= Given data =

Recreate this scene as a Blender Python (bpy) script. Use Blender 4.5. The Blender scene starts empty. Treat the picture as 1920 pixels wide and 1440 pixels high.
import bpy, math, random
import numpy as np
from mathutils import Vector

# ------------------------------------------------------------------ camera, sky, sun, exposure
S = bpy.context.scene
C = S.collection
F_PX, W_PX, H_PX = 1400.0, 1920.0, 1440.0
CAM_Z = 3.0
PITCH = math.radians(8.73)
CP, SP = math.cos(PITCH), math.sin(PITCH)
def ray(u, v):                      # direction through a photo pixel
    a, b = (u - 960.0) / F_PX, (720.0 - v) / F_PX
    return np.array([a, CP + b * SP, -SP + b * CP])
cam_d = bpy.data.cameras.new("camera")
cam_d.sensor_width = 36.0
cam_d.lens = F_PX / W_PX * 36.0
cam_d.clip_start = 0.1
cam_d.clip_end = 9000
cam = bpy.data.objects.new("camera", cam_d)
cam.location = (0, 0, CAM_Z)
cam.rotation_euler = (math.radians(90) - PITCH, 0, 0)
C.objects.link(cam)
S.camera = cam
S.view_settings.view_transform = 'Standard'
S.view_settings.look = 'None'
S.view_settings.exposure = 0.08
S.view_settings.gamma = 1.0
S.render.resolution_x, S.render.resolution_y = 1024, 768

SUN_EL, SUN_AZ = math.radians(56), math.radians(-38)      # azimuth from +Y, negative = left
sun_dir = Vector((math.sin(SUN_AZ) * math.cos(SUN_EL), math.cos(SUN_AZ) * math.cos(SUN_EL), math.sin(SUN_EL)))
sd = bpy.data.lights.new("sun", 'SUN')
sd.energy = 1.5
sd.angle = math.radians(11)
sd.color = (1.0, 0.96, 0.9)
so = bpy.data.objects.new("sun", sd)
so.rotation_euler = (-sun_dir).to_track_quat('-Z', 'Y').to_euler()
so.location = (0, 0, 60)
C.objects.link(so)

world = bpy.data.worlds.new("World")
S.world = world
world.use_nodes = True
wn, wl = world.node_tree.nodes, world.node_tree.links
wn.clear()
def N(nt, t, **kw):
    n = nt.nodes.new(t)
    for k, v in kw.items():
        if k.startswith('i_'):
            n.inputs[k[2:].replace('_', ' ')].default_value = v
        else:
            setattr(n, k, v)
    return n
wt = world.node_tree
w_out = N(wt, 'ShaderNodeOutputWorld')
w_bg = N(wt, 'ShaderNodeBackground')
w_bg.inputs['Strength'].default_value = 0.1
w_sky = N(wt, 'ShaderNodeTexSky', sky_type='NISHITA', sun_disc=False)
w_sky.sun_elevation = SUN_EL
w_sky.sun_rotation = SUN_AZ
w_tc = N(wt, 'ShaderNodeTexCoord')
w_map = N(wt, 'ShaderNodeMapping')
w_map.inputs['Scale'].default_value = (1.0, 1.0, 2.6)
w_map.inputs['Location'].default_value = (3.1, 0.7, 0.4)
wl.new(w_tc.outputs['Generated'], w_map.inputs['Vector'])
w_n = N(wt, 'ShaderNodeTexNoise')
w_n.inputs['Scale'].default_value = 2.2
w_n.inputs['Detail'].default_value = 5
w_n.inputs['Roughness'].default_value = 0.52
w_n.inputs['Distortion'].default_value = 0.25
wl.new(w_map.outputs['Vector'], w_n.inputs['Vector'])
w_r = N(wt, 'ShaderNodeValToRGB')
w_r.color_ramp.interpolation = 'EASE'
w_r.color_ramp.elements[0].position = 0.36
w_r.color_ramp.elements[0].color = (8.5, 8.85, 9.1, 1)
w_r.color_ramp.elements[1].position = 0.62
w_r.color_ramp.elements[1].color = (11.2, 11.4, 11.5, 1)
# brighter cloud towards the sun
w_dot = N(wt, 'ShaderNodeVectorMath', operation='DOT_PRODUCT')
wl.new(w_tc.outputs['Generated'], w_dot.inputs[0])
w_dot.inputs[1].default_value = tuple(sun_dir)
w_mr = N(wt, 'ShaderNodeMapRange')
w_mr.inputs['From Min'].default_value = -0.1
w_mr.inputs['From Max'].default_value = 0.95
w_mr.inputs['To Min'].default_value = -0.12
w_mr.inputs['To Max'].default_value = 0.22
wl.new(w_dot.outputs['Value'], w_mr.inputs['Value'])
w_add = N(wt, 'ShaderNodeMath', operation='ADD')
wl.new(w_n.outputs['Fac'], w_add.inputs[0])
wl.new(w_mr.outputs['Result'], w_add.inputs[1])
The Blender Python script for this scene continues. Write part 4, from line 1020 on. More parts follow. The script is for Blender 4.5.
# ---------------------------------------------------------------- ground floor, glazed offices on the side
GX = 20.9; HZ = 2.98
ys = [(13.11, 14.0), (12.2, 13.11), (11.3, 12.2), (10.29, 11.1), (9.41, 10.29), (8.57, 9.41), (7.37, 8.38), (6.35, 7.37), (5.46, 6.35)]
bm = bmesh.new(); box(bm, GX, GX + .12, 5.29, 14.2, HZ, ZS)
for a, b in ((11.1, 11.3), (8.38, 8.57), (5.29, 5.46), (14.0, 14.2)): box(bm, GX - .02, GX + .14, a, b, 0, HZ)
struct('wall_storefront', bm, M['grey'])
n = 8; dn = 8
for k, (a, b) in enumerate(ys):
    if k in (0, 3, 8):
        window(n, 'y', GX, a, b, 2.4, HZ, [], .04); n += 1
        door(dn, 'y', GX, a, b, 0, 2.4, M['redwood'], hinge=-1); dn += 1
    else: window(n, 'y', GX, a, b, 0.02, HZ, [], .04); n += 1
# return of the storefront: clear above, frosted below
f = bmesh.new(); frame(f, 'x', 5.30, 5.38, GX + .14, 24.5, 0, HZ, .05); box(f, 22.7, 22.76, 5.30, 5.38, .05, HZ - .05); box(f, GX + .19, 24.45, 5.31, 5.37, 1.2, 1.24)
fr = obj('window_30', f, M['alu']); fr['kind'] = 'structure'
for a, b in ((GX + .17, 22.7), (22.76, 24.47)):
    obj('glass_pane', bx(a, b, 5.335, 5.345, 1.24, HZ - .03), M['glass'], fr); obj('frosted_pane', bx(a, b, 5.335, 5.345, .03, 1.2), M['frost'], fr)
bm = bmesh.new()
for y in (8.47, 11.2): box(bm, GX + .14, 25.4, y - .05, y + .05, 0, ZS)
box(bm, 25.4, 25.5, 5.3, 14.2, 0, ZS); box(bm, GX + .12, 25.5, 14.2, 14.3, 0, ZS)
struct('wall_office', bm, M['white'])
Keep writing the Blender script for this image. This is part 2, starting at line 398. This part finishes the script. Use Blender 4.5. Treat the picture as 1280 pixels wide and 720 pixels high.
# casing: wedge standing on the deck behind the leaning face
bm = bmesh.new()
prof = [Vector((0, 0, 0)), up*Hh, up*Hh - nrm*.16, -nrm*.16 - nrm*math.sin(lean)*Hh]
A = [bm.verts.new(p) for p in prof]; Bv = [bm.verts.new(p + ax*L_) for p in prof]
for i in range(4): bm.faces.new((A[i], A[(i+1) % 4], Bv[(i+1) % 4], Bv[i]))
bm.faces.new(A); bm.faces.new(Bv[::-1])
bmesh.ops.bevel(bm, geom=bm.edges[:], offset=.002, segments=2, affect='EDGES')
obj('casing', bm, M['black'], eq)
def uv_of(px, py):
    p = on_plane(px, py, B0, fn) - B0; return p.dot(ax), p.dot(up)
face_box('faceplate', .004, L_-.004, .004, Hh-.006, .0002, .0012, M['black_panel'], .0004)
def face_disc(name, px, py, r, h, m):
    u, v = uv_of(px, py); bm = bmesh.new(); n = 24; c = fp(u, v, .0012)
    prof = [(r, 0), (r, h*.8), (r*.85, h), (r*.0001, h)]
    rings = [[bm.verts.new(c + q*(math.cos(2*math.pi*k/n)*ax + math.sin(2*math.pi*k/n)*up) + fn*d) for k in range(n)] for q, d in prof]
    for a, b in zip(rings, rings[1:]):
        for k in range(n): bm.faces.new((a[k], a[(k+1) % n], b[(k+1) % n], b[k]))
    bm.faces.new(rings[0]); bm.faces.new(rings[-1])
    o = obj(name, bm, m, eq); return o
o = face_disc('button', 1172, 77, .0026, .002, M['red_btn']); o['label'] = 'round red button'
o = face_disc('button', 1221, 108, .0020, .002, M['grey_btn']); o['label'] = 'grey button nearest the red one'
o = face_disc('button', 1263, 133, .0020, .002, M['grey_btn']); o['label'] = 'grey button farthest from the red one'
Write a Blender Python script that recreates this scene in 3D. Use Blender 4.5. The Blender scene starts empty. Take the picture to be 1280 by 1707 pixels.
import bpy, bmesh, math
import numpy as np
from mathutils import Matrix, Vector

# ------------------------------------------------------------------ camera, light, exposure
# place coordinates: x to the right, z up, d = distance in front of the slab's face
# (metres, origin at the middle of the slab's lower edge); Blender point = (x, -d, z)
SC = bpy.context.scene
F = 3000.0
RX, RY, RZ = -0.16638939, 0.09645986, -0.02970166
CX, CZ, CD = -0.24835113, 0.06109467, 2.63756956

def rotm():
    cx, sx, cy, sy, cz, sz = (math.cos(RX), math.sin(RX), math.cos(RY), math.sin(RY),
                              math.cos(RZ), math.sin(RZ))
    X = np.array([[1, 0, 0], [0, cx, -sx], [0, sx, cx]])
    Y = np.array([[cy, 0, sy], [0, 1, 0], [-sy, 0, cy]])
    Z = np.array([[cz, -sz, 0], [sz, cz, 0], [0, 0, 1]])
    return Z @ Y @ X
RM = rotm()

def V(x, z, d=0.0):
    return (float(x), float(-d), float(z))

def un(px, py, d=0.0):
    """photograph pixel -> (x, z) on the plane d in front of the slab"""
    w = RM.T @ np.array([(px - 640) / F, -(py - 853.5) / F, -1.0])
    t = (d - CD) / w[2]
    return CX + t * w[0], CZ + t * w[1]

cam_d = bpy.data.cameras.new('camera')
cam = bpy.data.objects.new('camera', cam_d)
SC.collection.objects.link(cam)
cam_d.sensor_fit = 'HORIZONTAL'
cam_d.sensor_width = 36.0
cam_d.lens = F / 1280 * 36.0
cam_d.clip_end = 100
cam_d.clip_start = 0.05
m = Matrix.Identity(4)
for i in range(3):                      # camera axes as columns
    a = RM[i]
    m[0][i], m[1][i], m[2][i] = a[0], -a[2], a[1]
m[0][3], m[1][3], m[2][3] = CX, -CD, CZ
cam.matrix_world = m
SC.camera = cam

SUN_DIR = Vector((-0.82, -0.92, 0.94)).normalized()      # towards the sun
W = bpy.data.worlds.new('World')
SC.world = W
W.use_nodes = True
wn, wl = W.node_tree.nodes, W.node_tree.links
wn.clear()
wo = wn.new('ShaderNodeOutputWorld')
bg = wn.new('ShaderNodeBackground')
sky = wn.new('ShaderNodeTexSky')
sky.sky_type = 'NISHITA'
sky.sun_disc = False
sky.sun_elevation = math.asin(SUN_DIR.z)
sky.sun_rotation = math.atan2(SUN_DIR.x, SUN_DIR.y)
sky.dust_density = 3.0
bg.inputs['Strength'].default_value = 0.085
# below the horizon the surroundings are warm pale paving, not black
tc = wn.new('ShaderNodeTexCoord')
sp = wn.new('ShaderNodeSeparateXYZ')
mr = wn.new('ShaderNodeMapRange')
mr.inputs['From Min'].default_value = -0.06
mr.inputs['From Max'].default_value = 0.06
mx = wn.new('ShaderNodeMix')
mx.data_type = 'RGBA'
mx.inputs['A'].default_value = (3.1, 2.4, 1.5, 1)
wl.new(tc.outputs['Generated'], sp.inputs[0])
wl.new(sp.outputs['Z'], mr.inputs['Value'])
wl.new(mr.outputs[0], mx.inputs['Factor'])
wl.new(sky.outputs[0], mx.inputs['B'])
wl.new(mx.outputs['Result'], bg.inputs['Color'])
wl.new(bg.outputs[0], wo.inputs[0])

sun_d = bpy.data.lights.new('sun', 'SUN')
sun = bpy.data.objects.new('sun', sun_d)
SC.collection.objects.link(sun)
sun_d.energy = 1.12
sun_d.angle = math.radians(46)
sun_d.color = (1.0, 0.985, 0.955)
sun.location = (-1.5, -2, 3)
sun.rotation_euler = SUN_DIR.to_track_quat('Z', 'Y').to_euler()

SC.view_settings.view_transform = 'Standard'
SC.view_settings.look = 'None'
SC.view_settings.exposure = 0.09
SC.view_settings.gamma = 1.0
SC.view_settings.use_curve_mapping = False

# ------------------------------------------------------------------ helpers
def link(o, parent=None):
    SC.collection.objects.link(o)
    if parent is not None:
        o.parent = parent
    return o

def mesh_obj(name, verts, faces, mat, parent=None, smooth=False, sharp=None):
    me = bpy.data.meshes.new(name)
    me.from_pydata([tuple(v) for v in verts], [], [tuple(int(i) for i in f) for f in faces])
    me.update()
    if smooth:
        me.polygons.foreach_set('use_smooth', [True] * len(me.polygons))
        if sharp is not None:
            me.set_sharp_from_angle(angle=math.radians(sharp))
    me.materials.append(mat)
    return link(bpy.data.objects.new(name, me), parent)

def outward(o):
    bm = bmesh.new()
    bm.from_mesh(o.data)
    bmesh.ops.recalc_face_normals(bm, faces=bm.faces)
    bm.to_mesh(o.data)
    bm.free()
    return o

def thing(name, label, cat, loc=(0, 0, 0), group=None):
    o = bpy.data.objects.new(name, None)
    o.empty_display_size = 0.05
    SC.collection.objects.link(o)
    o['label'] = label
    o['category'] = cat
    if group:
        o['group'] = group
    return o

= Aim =
Beginning at the first line of the records, give again each line exactly as written, ending with the line that contains "from mathutils import Vector".

= Answer for this exercise =
Recreate this scene as a Blender Python (bpy) script. Use Blender 4.5. The Blender scene starts empty. Treat the picture as 1920 pixels wide and 1440 pixels high.
import bpy, math, random
import numpy as np
from mathutils import Vector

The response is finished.